DIRECTIONS: A faithful transcription of all the data is required.

DATASET SECTION:
%%

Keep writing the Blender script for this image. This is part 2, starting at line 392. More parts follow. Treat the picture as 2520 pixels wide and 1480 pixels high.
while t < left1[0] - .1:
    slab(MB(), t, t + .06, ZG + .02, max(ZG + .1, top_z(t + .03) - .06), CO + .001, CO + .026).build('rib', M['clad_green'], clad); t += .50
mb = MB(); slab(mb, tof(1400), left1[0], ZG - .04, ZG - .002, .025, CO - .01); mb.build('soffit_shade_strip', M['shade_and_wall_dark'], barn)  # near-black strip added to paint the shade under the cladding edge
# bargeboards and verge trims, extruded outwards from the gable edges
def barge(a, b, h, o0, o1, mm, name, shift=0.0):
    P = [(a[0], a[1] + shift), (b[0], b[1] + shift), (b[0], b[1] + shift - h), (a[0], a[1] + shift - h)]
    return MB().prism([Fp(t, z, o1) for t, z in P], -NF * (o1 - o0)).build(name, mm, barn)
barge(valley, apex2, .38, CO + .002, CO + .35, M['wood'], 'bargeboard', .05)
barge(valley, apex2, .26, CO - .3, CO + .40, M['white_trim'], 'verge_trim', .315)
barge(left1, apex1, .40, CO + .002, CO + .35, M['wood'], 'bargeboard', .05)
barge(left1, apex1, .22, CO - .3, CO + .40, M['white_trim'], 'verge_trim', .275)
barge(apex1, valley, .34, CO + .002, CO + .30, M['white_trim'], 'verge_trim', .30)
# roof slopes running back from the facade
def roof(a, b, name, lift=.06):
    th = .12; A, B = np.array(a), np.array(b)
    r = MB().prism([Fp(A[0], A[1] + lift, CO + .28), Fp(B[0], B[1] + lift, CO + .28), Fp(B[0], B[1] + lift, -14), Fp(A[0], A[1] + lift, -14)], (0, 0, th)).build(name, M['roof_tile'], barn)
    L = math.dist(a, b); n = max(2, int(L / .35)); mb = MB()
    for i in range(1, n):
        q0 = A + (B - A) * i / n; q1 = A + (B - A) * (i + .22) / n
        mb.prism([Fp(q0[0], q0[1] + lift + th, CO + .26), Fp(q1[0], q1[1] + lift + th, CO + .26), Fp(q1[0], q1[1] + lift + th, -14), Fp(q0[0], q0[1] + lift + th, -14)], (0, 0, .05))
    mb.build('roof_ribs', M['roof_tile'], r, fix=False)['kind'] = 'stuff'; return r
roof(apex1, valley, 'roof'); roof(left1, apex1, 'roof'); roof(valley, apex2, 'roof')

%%

RESULT:
Keep writing the Blender script for this image. This is part 2, starting at line 392. More parts follow. Treat the picture as 2520 pixels wide and 1480 pixels high.
while t < left1[0] - .1:
    slab(MB(), t, t + .06, ZG + .02, max(ZG + .1, top_z(t + .03) - .06), CO + .001, CO + .026).build('rib', M['clad_green'], clad); t += .50
mb = MB(); slab(mb, tof(1400), left1[0], ZG - .04, ZG - .002, .025, CO - .01); mb.build('soffit_shade_strip', M['shade_and_wall_dark'], barn)  # near-black strip added to paint the shade under the cladding edge
# bargeboards and verge trims, extruded outwards from the gable edges
def barge(a, b, h, o0, o1, mm, name, shift=0.0):
    P = [(a[0], a[1] + shift), (b[0], b[1] + shift), (b[0], b[1] + shift - h), (a[0], a[1] + shift - h)]
    return MB().prism([Fp(t, z, o1) for t, z in P], -NF * (o1 - o0)).build(name, mm, barn)
barge(valley, apex2, .38, CO + .002, CO + .35, M['wood'], 'bargeboard', .05)
barge(valley, apex2, .26, CO - .3, CO + .40, M['white_trim'], 'verge_trim', .315)
barge(left1, apex1, .40, CO + .002, CO + .35, M['wood'], 'bargeboard', .05)
barge(left1, apex1, .22, CO - .3, CO + .40, M['white_trim'], 'verge_trim', .275)
barge(apex1, valley, .34, CO + .002, CO + .30, M['white_trim'], 'verge_trim', .30)
# roof slopes running back from the facade
def roof(a, b, name, lift=.06):
    th = .12; A, B = np.array(a), np.array(b)
    r = MB().prism([Fp(A[0], A[1] + lift, CO + .28), Fp(B[0], B[1] + lift, CO + .28), Fp(B[0], B[1] + lift, -14), Fp(A[0], A[1] + lift, -14)], (0, 0, th)).build(name, M['roof_tile'], barn)
    L = math.dist(a, b); n = max(2, int(L / .35)); mb = MB()
    for i in range(1, n):
        q0 = A + (B - A) * i / n; q1 = A + (B - A) * (i + .22) / n
        mb.prism([Fp(q0[0], q0[1] + lift + th, CO + .26), Fp(q1[0], q1[1] + lift + th, CO + .26), Fp(q1[0], q1[1] + lift + th, -14), Fp(q0[0], q0[1] + lift + th, -14)], (0, 0, .05))
    mb.build('roof_ribs', M['roof_tile'], r, fix=False)['kind'] = 'stuff'; return r
roof(apex1, valley, 'roof'); roof(left1, apex1, 'roof'); roof(valley, apex2, 'roof')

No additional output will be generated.